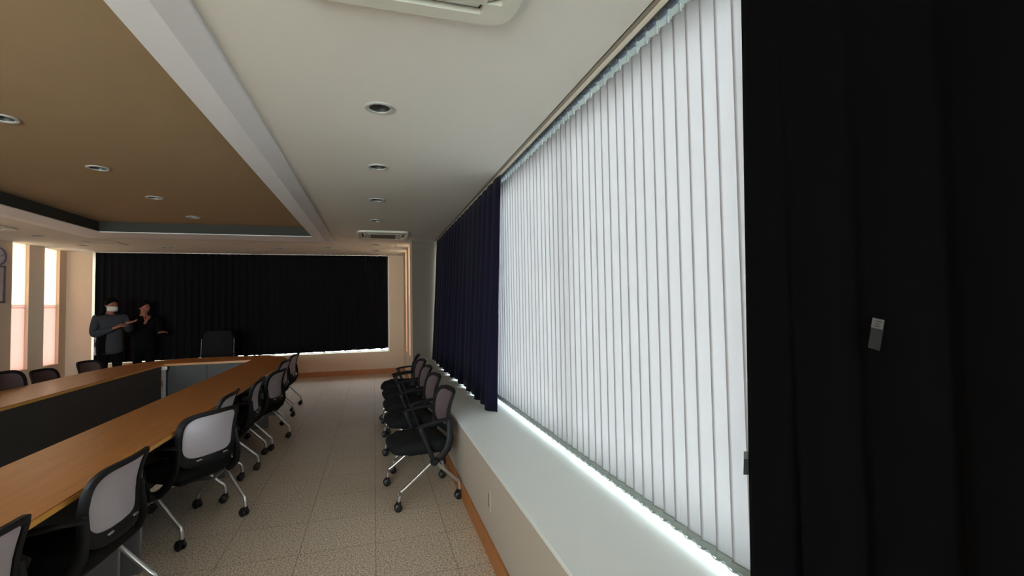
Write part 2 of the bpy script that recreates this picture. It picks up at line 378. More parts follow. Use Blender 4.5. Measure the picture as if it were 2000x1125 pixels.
for sd in range(4):
    m, a = slat_mesh(sd)
    o = m.build('slat', 'slat_fabric', bl, solid=0.0006, ang=60)
    w = MB().box(-0.004, 0.004, -0.043, 0.043, BZ0, BZ0+0.035).build('weight', 'weight_fabric', o, bevel=0.002); w.rotation_euler = (0, 0, a)
    c = MB().box(-0.004, 0.004, -0.007, 0.007, BZ1-0.008, BZ1+0.008).sweep([(0, 0, BZ1), (0, 0, BZ1+0.03)], 0.005, n=8).build('clip', 'clip_plastic', o); 
    k = MB().box(-0.034, -0.018, -0.027, 0.027, BZ1+0.018, BZ1+0.042).build('carrier', 'carrier', o, bevel=0.003)
    variants.append(o)
for i in range(NS):
    if i < 4:
        o = variants[i]
    else:
        src = variants[(i*3+1) % 4]; o = src.copy(); COL.objects.link(o); o.parent = bl
        for ch in src.children:
            c = ch.copy(); COL.objects.link(c); c.parent = o
    o.location = (0, (i+0.5)*PITCH, 0)
ch = MB()
for i in range(NS-1):
    for sx in (-0.012,):
        y0, y1 = (i+0.5)*PITCH, (i+1.5)*PITCH
        ch.sweep([(sx, y0+(y1-y0)*t, BZ0+0.016-0.014*math.sin(PI*t)) for t in (0, 0.17, 0.33, 0.5, 0.67, 0.83, 1)], 0.0022, n=5)
ch.build('bead_chain', 'clip_plastic', bl)
cr = MB().box(1.082, 1.106, YB, YP-0.03, CZ-0.008, CZ+0.10)
tag(cr.build('curtain_rail', 'cream_rail', None, bevel=0.002), 'cream curtain rail along the ceiling above the ledge', 'curtain rail')

# ------------------------------------------------------------------ curtains
def curtain(name, label, m, axis, a0, a1, c0, ztop, zbot, pitch, amp, seed, nz=14, hem=0.0, flare=1.0, group=None, edge=None, ctop=None, tilt=0.0):
    rr = random.Random(seed); n = int(abs(a1-a0)/pitch*16); ph = [rr.uniform(0, 6.28) for _ in range(6)]
    def fn(u, v):
        a = a0 + (a1-a0)*u; zz = 1-v                                  # v 0 bottom .. 1 top
        k = a/pitch*2*PI
        wob = 0.9*math.sin(a*1.7+ph[0]) + 0.6*math.sin(a*3.1+ph[1]+zz*0.8) + 0.35*zz*math.sin(a*5.3+ph[4])
        s = math.sin(k + wob)
        s = math.copysign(abs(s)**0.75, s)
        A = amp*(0.55 + 0.45*zz*flare)*(0.75+0.35*math.sin(a*2.3+ph[2]))
        off = A*s + amp*0.25*zz*math.sin(k*0.5+ph[3])
        along = a + 0.25*pitch*math.cos(k+wob)*0.35
        if edge: along += edge(u, v)
        z = zbot + tilt*u*(1-v) + (ztop-zbot)*v
        if v < 0.001: z += hem*(u if tilt else 1)*(0.5+0.5*math.sin(k*0.5+ph[5]))*(0.5+0.5*math.sin(a*1.3))
        if ctop:
            off = off*(0.42+0.58*(1-v)) ; return (c0+(ctop-c0)*v+off, along, z)
        return (c0+off, along, z) if axis == 'y' else (along, c0-off, z)
    r = MB().grid(fn, n, nz)
    root = thing(name, label, 'curtain', (0,0,0), 0, group)
    o = r.build('drape', m, root, solid=0.003, ang=80)
    return root, fn
def edge_far(u, v):                     # near edge pinched a little at mid height
    return -0.05*math.sin(PI*v)*max(0, 1-u*8)*0 + 0.0
curt_far, _ = curtain('curtain', 'black pleated curtain across the wide far window', 'curtain_far', 'x', FX0+0.035, FX1-0.012, YF+0.02, CZ-0.01, FZ+0.002, 0.125, 0.035, 3, hem=0.03, tilt=0.05)
curt_mid, fmid = curtain('curtain', 'navy curtain gathered on the ledge beyond the white blind', 'curtain_navy', 'y', 3.97, 8.40, 1.00, CZ-0.009, LZ+0.001, 0.26, 0.040, 5, hem=0.014, ctop=1.094)
curt_near, fnear = curtain('curtain', 'black navy curtain filling the near right side beside the blind', 'curtain_black', 'y', 1.12, -0.75, 1.04, CZ-0.009, LZ+0.012, 0.19, 0.026, 11, ctop=1.094, edge=lambda u, v: -0.022*(1-v)*(1-u))
def care_tag(parent, y, z, x, rz, rx):
    t = MB().box(-0.0008, 0.0008, -0.012, 0.012, -0.033, 0.033).build('care_tag', 'tag_grey', parent)
    t.location = (x, y, z); t.rotation_euler = (rx, 0, rz); t['label'] = 'grey care tag with a white printed top'
    MB().box(-0.0016, -0.0009, -0.0118, 0.0118, 0.012, 0.0328).build('tag_print', 'tag_white', t)
    k = MB()
    for q, (a, b) in enumerate(((-0.004, 0.009), (-0.002, 0.007), (-0.005, 0.009))):
        k.box(-0.0020, -0.0017, a-0.002, b-0.004, 0.0155+q*0.0055, 0.0178+q*0.0055)
    k.build('tag_text', 'tag_ink', t)
care_tag(curt_near, 0.725, 1.425, 1.015, 0.0, 0.2)
care_tag(curt_near, 1.116, 1.03, 1.035, 1.2, 0.05)

# ------------------------------------------------------------------ ceiling fittings
def downlight(x, y, z):
    r = thing('downlight', '', 'downlight', (x, y, z))
    MB().lathe([(0.060, 0.0), (0.062, -0.006), (0.078, -0.009), (0.087, -0.004), (0.088, 0.001)], n=32).build('trim_ring', 'trim_grey', r)
    MB().lathe([(0.061, -0.002), (0.058, 0.03), (0.05, 0.075), (0.001, 0.08)], n=24).build('reflector', 'reflector', r)
    for s_ in (-1, 1):
        MB().sweep([(s_*0.018, 0.05, 0.045), (s_*0.018, 0.0, 0.035), (s_*0.018, -0.032, 0.012), (s_*0.018, -0.038, 0.008)], 0.0075, n=8, radii=[1, 1, 1, 0.5]).build('lamp', 'lamp_glass', r)
    return r
dl0 = downlight(*DL_RING[0], CZ)
dl_lab = ['round recessed downlight nearest the camera, on the ceiling beside the air conditioner',
 'second round downlight from the camera between the long beam and the blind',
 'third round downlight from the camera between the long beam and the blind',
 'round downlight just in front of the small far ceiling air conditioner',
 'round downlight just beyond the small far ceiling air conditioner',
 'round downlight by the far curtain near the right corner',
 'small downlight past the far right corner of the ceiling moulding',
 'small downlight over the far curtain right of its middle',
 'small downlight over the far curtain beside the ceiling hatch',
 'small downlight in the left ceiling beside the left air conditioner',
 'small downlight in front of the second slit window']
dl0['label'] = dl_lab[0]; dl0['group'] = 'downlights in the pale ceiling'
for (x, y), lb in list(zip(DL_RING, dl_lab))[1:]: dup(dl0, (x, y, CZ), 0, lb, 'downlights in the pale ceiling')
for (x, y), lb in zip(DL_TRAY, ['downlight in the brown ceiling cut by the left picture edge', 'largest whole downlight in the brown recessed ceiling',
                                'third downlight along the brown recessed ceiling', 'small last downlight in the brown ceiling near its far edge']):
    dup(dl0, (x, y, TZ), 0, lb, 'downlights in the brown ceiling')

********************

# [Written problem]
Without the pictures, retype the whole of the material above exactly.

# [Task answer]
Write part 2 of the bpy script that recreates this picture. It picks up at line 378. More parts follow. Use Blender 4.5. Measure the picture as if it were 2000x1125 pixels.
for sd in range(4):
    m, a = slat_mesh(sd)
    o = m.build('slat', 'slat_fabric', bl, solid=0.0006, ang=60)
    w = MB().box(-0.004, 0.004, -0.043, 0.043, BZ0, BZ0+0.035).build('weight', 'weight_fabric', o, bevel=0.002); w.rotation_euler = (0, 0, a)
    c = MB().box(-0.004, 0.004, -0.007, 0.007, BZ1-0.008, BZ1+0.008).sweep([(0, 0, BZ1), (0, 0, BZ1+0.03)], 0.005, n=8).build('clip', 'clip_plastic', o); 
    k = MB().box(-0.034, -0.018, -0.027, 0.027, BZ1+0.018, BZ1+0.042).build('carrier', 'carrier', o, bevel=0.003)
    variants.append(o)
for i in range(NS):
    if i < 4:
        o = variants[i]
    else:
        src = variants[(i*3+1) % 4]; o = src.copy(); COL.objects.link(o); o.parent = bl
        for ch in src.children:
            c = ch.copy(); COL.objects.link(c); c.parent = o
    o.location = (0, (i+0.5)*PITCH, 0)
ch = MB()
for i in range(NS-1):
    for sx in (-0.012,):
        y0, y1 = (i+0.5)*PITCH, (i+1.5)*PITCH
        ch.sweep([(sx, y0+(y1-y0)*t, BZ0+0.016-0.014*math.sin(PI*t)) for t in (0, 0.17, 0.33, 0.5, 0.67, 0.83, 1)], 0.0022, n=5)
ch.build('bead_chain', 'clip_plastic', bl)
cr = MB().box(1.082, 1.106, YB, YP-0.03, CZ-0.008, CZ+0.10)
tag(cr.build('curtain_rail', 'cream_rail', None, bevel=0.002), 'cream curtain rail along the ceiling above the ledge', 'curtain rail')

# ------------------------------------------------------------------ curtains
def curtain(name, label, m, axis, a0, a1, c0, ztop, zbot, pitch, amp, seed, nz=14, hem=0.0, flare=1.0, group=None, edge=None, ctop=None, tilt=0.0):
    rr = random.Random(seed); n = int(abs(a1-a0)/pitch*16); ph = [rr.uniform(0, 6.28) for _ in range(6)]
    def fn(u, v):
        a = a0 + (a1-a0)*u; zz = 1-v                                  # v 0 bottom .. 1 top
        k = a/pitch*2*PI
        wob = 0.9*math.sin(a*1.7+ph[0]) + 0.6*math.sin(a*3.1+ph[1]+zz*0.8) + 0.35*zz*math.sin(a*5.3+ph[4])
        s = math.sin(k + wob)
        s = math.copysign(abs(s)**0.75, s)
        A = amp*(0.55 + 0.45*zz*flare)*(0.75+0.35*math.sin(a*2.3+ph[2]))
        off = A*s + amp*0.25*zz*math.sin(k*0.5+ph[3])
        along = a + 0.25*pitch*math.cos(k+wob)*0.35
        if edge: along += edge(u, v)
        z = zbot + tilt*u*(1-v) + (ztop-zbot)*v
        if v < 0.001: z += hem*(u if tilt else 1)*(0.5+0.5*math.sin(k*0.5+ph[5]))*(0.5+0.5*math.sin(a*1.3))
        if ctop:
            off = off*(0.42+0.58*(1-v)) ; return (c0+(ctop-c0)*v+off, along, z)
        return (c0+off, along, z) if axis == 'y' else (along, c0-off, z)
    r = MB().grid(fn, n, nz)
    root = thing(name, label, 'curtain', (0,0,0), 0, group)
    o = r.build('drape', m, root, solid=0.003, ang=80)
    return root, fn
def edge_far(u, v):                     # near edge pinched a little at mid height
    return -0.05*math.sin(PI*v)*max(0, 1-u*8)*0 + 0.0
curt_far, _ = curtain('curtain', 'black pleated curtain across the wide far window', 'curtain_far', 'x', FX0+0.035, FX1-0.012, YF+0.02, CZ-0.01, FZ+0.002, 0.125, 0.035, 3, hem=0.03, tilt=0.05)
curt_mid, fmid = curtain('curtain', 'navy curtain gathered on the ledge beyond the white blind', 'curtain_navy', 'y', 3.97, 8.40, 1.00, CZ-0.009, LZ+0.001, 0.26, 0.040, 5, hem=0.014, ctop=1.094)
curt_near, fnear = curtain('curtain', 'black navy curtain filling the near right side beside the blind', 'curtain_black', 'y', 1.12, -0.75, 1.04, CZ-0.009, LZ+0.012, 0.19, 0.026, 11, ctop=1.094, edge=lambda u, v: -0.022*(1-v)*(1-u))
def care_tag(parent, y, z, x, rz, rx):
    t = MB().box(-0.0008, 0.0008, -0.012, 0.012, -0.033, 0.033).build('care_tag', 'tag_grey', parent)
    t.location = (x, y, z); t.rotation_euler = (rx, 0, rz); t['label'] = 'grey care tag with a white printed top'
    MB().box(-0.0016, -0.0009, -0.0118, 0.0118, 0.012, 0.0328).build('tag_print', 'tag_white', t)
    k = MB()
    for q, (a, b) in enumerate(((-0.004, 0.009), (-0.002, 0.007), (-0.005, 0.009))):
        k.box(-0.0020, -0.0017, a-0.002, b-0.004, 0.0155+q*0.0055, 0.0178+q*0.0055)
    k.build('tag_text', 'tag_ink', t)
care_tag(curt_near, 0.725, 1.425, 1.015, 0.0, 0.2)
care_tag(curt_near, 1.116, 1.03, 1.035, 1.2, 0.05)

# ------------------------------------------------------------------ ceiling fittings
def downlight(x, y, z):
    r = thing('downlight', '', 'downlight', (x, y, z))
    MB().lathe([(0.060, 0.0), (0.062, -0.006), (0.078, -0.009), (0.087, -0.004), (0.088, 0.001)], n=32).build('trim_ring', 'trim_grey', r)
    MB().lathe([(0.061, -0.002), (0.058, 0.03), (0.05, 0.075), (0.001, 0.08)], n=24).build('reflector', 'reflector', r)
    for s_ in (-1, 1):
        MB().sweep([(s_*0.018, 0.05, 0.045), (s_*0.018, 0.0, 0.035), (s_*0.018, -0.032, 0.012), (s_*0.018, -0.038, 0.008)], 0.0075, n=8, radii=[1, 1, 1, 0.5]).build('lamp', 'lamp_glass', r)
    return r
dl0 = downlight(*DL_RING[0], CZ)
dl_lab = ['round recessed downlight nearest the camera, on the ceiling beside the air conditioner',
 'second round downlight from the camera between the long beam and the blind',
 'third round downlight from the camera between the long beam and the blind',
 'round downlight just in front of the small far ceiling air conditioner',
 'round downlight just beyond the small far ceiling air conditioner',
 'round downlight by the far curtain near the right corner',
 'small downlight past the far right corner of the ceiling moulding',
 'small downlight over the far curtain right of its middle',
 'small downlight over the far curtain beside the ceiling hatch',
 'small downlight in the left ceiling beside the left air conditioner',
 'small downlight in front of the second slit window']
dl0['label'] = dl_lab[0]; dl0['group'] = 'downlights in the pale ceiling'
for (x, y), lb in list(zip(DL_RING, dl_lab))[1:]: dup(dl0, (x, y, CZ), 0, lb, 'downlights in the pale ceiling')
for (x, y), lb in zip(DL_TRAY, ['downlight in the brown ceiling cut by the left picture edge', 'largest whole downlight in the brown recessed ceiling',
                                'third downlight along the brown recessed ceiling', 'small last downlight in the brown ceiling near its far edge']):
    dup(dl0, (x, y, TZ), 0, lb, 'downlights in the brown ceiling')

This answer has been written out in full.